En cette matière, je considère que le mouvement d'opposition à la brevetabilité des logiciels repose largement sur un malentendu. Beaucoup estiment que le brevet serait exclusif de la protection d'un logiciel par droit d'auteur, alors qu'il n'en est rien. De plus le mouvement des logiciels libres (Open Source) s'oppose à la brevetabilité des inventions logicielles, alors qu'il n'y a pas d'incompatibilité entre ces deux formes d'exploitation. Les éditeurs de logiciels libres donnent accès aux sources de leur programmes, permettent parfois aux utilisateurs de les modifier et le plus souvent autorisent une utilisation gratuite de leurs produits, ce qui peut également être réalisé par un créateur ayant déposé un brevet pour éviter de voir son innovation reprise abusivement par un concurrent ou un parasite

M. Francis Grignon - Si l'on va plus loin, les techniques d'ingénierie financière par exemple, doivent-elles être brevetables ?

C'est une autre question. Même si une technique financière ou commerciale peut être mise en oeuvre sous forme logicielle, il s'agit souvent d'une innovation économique sans caractère technique. Or, il est classique de réserver la protection par brevet aux innovations techniques. Et octroyer un droit exclusif sur de pures méthodes intellectuelles pourrait avoir des effets pervers : blocage des autres acteurs économiques, captation d'une méthode ingénieuse, voire même -dans certains cas précis- limitation de la liberté d'expression.

Il faut donc être beaucoup plus prudent en cette matière, car nous touchons là au coeur de la philosophie des brevets, à savoir l'équilibre qui doit subsister entre l'exclusivité qu'ils confèrent sur une innovation technique significative et la contrepartie que la collectivité exige des brevetés (l'incitation économique de l'inventeur et la publicité obligatoire sur cette technologie).

Mon sentiment est qu'il convient de bien distinguer la question de la brevetabilité des logiciels en tant que tels de celle de la brevetabilité des méthodes de gestion, qui touche des questions plus fondamentales. Et le critère de distinction doit rester celui du caractère technique.

La coalition qui s'est créée autour de ces questions et de la confusion (parfois sciemment entretenue) entre elles, favorise une contestation de la légitimité même du brevet. Il aurait été adapté à la révolution industrielle des XIXe et XXe siècles, mais serait aujourd'hui décalé dans la nouvelle économie et entravant la liberté d'expression et la libre concurrence. Ce n'est évidemment pas l'avis des professionnels de la propriété intellectuelle ni ce qui ressort du dynamisme économique et industriel des Etats-Unis, de l'Allemagne ou du Japon, grands champions des brevets.

Mais ces pressions externes pèsent également (dans la mesure notamment où elles constituent un arrière-fond médiatique) sur les débats internes aux acteurs de la propriété industrielle.

Ce que l'on peut considérer comme des tensions internes au système des brevets concernent l'équilibre à préserver entre les droits du breveté et les droits du non-breveté.

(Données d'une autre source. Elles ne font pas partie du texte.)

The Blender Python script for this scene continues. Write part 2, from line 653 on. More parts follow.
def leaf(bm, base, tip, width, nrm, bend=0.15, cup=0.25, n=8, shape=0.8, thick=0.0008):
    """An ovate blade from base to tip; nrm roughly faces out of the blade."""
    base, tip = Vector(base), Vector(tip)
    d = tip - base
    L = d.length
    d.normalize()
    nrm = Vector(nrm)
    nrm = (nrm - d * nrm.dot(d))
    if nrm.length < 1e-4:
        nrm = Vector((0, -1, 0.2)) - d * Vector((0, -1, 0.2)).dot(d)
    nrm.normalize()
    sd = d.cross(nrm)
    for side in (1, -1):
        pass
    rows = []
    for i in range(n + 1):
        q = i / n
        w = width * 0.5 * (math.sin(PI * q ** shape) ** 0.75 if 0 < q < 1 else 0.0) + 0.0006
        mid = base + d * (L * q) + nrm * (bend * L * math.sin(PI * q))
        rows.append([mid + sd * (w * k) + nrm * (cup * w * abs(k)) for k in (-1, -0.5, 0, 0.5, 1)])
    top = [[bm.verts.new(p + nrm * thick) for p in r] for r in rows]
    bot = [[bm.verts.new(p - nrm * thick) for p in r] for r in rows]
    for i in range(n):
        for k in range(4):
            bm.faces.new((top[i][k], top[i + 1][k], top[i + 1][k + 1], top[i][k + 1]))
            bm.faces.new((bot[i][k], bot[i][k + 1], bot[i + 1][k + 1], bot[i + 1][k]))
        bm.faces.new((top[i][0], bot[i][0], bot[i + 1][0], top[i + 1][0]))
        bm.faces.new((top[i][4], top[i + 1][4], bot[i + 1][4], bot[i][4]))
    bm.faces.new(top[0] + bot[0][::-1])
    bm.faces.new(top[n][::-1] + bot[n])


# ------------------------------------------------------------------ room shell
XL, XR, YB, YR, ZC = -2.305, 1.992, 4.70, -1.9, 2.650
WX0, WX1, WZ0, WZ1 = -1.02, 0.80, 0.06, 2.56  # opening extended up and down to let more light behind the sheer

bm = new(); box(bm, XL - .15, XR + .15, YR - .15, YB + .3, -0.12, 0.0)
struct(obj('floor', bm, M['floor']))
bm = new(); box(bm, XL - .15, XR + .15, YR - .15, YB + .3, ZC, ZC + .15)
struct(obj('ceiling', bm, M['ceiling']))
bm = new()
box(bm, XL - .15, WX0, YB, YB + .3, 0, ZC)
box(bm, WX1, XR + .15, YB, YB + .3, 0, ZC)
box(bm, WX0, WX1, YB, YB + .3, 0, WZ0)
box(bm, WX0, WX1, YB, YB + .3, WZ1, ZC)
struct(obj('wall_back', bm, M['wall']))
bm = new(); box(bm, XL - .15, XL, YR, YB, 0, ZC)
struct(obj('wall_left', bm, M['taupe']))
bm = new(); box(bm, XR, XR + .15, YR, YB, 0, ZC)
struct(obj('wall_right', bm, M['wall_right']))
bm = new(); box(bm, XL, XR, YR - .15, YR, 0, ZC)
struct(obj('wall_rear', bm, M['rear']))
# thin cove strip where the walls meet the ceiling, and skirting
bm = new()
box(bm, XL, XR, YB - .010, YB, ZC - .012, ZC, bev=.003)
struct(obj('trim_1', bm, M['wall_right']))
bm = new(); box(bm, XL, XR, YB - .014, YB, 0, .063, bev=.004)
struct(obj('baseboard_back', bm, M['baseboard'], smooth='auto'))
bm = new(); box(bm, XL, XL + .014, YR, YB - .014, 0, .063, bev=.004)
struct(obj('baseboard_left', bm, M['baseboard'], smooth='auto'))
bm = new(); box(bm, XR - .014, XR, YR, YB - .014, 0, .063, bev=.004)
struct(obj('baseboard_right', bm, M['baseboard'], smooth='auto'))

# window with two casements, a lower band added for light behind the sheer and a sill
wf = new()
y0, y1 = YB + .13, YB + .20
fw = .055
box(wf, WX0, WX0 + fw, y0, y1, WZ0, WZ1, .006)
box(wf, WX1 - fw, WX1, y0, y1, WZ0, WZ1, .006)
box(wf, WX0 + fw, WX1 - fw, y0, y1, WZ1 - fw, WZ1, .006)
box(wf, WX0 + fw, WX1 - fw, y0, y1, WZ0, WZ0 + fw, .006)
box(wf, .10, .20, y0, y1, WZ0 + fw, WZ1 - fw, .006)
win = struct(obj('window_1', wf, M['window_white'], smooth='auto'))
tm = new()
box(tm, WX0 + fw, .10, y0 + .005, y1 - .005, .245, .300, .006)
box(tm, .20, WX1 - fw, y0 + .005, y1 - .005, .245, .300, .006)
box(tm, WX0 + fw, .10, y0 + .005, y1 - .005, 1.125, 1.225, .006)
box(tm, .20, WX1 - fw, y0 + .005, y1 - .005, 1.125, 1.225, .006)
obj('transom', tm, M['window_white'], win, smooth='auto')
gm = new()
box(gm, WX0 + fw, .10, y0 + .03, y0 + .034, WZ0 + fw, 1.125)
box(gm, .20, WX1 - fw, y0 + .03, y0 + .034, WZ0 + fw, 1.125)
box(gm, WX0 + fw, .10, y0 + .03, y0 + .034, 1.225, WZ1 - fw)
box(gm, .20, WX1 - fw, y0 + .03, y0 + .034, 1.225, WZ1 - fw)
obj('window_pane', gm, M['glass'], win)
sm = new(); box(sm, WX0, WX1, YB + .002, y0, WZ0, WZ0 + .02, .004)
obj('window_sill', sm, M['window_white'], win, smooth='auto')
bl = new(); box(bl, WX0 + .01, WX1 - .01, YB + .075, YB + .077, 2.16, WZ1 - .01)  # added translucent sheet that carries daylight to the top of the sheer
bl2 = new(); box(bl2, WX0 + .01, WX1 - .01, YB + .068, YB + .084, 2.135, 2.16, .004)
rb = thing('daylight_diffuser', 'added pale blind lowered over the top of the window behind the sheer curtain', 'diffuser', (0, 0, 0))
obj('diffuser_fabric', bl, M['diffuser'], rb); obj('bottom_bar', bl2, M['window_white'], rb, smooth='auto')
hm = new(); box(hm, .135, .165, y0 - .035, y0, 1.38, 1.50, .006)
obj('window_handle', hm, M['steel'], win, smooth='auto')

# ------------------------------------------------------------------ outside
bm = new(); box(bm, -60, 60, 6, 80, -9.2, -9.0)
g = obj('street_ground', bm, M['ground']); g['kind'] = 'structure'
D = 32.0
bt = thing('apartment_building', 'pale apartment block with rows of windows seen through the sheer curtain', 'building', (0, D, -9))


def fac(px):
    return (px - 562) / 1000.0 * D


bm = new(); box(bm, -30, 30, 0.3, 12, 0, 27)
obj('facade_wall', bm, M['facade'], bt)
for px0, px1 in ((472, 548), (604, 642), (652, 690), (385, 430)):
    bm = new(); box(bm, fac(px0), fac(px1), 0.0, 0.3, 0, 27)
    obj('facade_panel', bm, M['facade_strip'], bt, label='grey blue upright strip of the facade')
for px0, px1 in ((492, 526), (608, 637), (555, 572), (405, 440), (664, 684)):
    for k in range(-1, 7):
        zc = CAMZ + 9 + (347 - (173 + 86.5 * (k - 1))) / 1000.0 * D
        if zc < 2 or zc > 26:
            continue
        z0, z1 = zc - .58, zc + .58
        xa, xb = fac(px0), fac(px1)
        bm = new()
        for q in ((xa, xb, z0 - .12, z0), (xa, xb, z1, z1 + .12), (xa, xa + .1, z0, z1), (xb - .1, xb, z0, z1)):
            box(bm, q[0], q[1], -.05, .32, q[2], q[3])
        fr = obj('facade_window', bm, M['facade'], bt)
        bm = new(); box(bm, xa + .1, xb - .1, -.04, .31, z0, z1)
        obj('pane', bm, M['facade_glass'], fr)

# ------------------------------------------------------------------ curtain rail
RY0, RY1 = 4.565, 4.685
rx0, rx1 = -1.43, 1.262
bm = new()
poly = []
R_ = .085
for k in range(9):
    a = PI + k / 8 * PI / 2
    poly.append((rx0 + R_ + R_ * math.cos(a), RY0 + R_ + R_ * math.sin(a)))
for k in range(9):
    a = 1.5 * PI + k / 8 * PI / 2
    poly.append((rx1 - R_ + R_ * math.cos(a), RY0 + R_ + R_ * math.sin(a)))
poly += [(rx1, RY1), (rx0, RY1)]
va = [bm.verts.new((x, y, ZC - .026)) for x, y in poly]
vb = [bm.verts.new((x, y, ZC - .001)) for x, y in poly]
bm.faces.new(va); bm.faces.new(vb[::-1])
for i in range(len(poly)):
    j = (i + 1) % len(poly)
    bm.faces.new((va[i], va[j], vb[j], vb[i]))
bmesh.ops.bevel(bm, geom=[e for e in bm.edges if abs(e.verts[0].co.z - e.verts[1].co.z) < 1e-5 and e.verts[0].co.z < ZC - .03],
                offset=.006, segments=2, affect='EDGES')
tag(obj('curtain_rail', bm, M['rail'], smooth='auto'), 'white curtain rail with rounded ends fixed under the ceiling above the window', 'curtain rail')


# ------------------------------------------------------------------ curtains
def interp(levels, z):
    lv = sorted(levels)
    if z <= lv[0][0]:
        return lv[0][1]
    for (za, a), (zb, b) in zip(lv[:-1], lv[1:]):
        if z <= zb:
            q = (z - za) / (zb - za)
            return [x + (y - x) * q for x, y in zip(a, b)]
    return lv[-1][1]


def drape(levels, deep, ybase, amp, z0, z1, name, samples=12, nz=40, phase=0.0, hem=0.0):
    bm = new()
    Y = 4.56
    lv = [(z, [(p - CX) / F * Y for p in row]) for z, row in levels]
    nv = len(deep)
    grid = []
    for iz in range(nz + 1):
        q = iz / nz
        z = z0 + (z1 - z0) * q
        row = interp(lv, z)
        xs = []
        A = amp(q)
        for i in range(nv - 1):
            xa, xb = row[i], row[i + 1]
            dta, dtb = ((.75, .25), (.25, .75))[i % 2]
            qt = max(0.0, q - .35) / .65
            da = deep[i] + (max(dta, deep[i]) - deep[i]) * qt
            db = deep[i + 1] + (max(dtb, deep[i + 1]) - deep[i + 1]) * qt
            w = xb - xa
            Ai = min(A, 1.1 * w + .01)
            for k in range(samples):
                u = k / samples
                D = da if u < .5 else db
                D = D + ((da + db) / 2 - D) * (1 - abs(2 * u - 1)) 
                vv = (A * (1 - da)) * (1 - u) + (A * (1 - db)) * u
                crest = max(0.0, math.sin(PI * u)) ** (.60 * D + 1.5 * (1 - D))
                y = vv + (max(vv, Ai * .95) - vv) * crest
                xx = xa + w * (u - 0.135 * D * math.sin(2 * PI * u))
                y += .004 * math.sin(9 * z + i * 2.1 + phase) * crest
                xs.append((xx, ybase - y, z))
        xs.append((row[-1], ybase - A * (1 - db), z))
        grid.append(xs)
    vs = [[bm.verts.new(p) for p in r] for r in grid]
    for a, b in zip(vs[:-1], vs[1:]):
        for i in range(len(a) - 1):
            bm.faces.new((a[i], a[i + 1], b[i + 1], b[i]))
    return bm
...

En effet, un droit de propriété industrielle donne à son titulaire une exclusivité, qui restreint symétriquement le champ de liberté du reste de la collectivité.

L'équilibre est nécessaire entre l'incitation à breveter que représente l'étendue des droits conférés par la protection et le respect de la liberté des autres acteurs économiques. Et cet équilibre se traduit, au plan géo-économique, par des rapports de force entre grandes zones géographiques suivant l'importance de leur enveloppe de brevets.

La question de la traduction des brevets européens se pose dans ce contexte. Le problème apparemment technique de l'existence de traductions dans différentes langues a des conséquences importantes sur l'équation économique du brevet européen. Par exemple, la limitation de l'obligation de traductions à la seule langue anglaise (qui risquerait d'advenir si le projet de protocole de Londres était adopté) confèrerait automatiquement une prime aux déposants de langue anglaise (nord-Américains mais aussi Asiatiques ayant déjà une traduction anglaise pour leur dépôt aux USA) et réduirait la liberté d'exploitation des entreprises européennes. Ce désavantage relatif est à contrebalancer avec l'avantage, qui existerait, pour un déposant français, à pouvoir déposer un brevet dans tous les pays adhérant à l'OEB avec une seule traduction en langue anglaise.

In fine, il faut arbitrer entre l'avantage relatif conféré aux déposants de langue anglaise, au regard de la masse de brevets qu'ils déposent, et l'avantage relatif octroyé à un déposant français pour ses dépôts dans les autres pays adhérant à l'OEB. Or, on sait que les Français brevètent peut et sont minoritaires sur leur propre territoire. Par ailleurs, il faudrait réfléchir aussi au déclin inévitable des offices nationaux de brevet qui découlerait d'une réforme trop brutale des conditions de dépôt et de validation des brevets en Europe. Tout cela devrait être repris, négocié et repensé à 15 dans le cadre du projet de brevet communautaire.